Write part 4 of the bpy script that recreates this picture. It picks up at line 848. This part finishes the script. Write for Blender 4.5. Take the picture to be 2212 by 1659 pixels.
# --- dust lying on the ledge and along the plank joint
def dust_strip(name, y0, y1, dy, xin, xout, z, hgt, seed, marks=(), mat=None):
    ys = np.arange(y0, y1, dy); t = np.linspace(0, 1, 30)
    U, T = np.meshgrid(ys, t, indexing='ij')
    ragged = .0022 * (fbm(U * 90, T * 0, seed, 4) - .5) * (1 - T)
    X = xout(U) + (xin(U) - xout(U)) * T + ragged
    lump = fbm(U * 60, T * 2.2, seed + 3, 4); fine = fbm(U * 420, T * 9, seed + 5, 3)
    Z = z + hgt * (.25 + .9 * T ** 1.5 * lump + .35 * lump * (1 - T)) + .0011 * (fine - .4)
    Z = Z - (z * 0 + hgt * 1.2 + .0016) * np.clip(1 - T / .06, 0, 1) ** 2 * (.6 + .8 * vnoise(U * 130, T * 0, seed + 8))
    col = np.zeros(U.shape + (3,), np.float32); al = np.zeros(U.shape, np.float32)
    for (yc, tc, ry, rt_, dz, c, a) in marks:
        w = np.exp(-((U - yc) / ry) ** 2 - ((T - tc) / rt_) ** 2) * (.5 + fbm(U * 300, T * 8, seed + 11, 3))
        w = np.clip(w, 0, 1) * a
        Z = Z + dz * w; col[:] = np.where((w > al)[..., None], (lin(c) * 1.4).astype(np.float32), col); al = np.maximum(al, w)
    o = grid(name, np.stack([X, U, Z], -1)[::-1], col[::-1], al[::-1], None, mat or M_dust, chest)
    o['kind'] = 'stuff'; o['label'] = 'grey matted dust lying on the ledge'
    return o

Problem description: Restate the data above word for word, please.

Finished answer:
Write part 4 of the bpy script that recreates this picture. It picks up at line 848. This part finishes the script. Write for Blender 4.5. Take the picture to be 2212 by 1659 pixels.
# --- dust lying on the ledge and along the plank joint
def dust_strip(name, y0, y1, dy, xin, xout, z, hgt, seed, marks=(), mat=None):
    ys = np.arange(y0, y1, dy); t = np.linspace(0, 1, 30)
    U, T = np.meshgrid(ys, t, indexing='ij')
    ragged = .0022 * (fbm(U * 90, T * 0, seed, 4) - .5) * (1 - T)
    X = xout(U) + (xin(U) - xout(U)) * T + ragged
    lump = fbm(U * 60, T * 2.2, seed + 3, 4); fine = fbm(U * 420, T * 9, seed + 5, 3)
    Z = z + hgt * (.25 + .9 * T ** 1.5 * lump + .35 * lump * (1 - T)) + .0011 * (fine - .4)
    Z = Z - (z * 0 + hgt * 1.2 + .0016) * np.clip(1 - T / .06, 0, 1) ** 2 * (.6 + .8 * vnoise(U * 130, T * 0, seed + 8))
    col = np.zeros(U.shape + (3,), np.float32); al = np.zeros(U.shape, np.float32)
    for (yc, tc, ry, rt_, dz, c, a) in marks:
        w = np.exp(-((U - yc) / ry) ** 2 - ((T - tc) / rt_) ** 2) * (.5 + fbm(U * 300, T * 8, seed + 11, 3))
        w = np.clip(w, 0, 1) * a
        Z = Z + dz * w; col[:] = np.where((w > al)[..., None], (lin(c) * 1.4).astype(np.float32), col); al = np.maximum(al, w)
    o = grid(name, np.stack([X, U, Z], -1)[::-1], col[::-1], al[::-1], None, mat or M_dust, chest)
    o['kind'] = 'stuff'; o['label'] = 'grey matted dust lying on the ledge'
    return o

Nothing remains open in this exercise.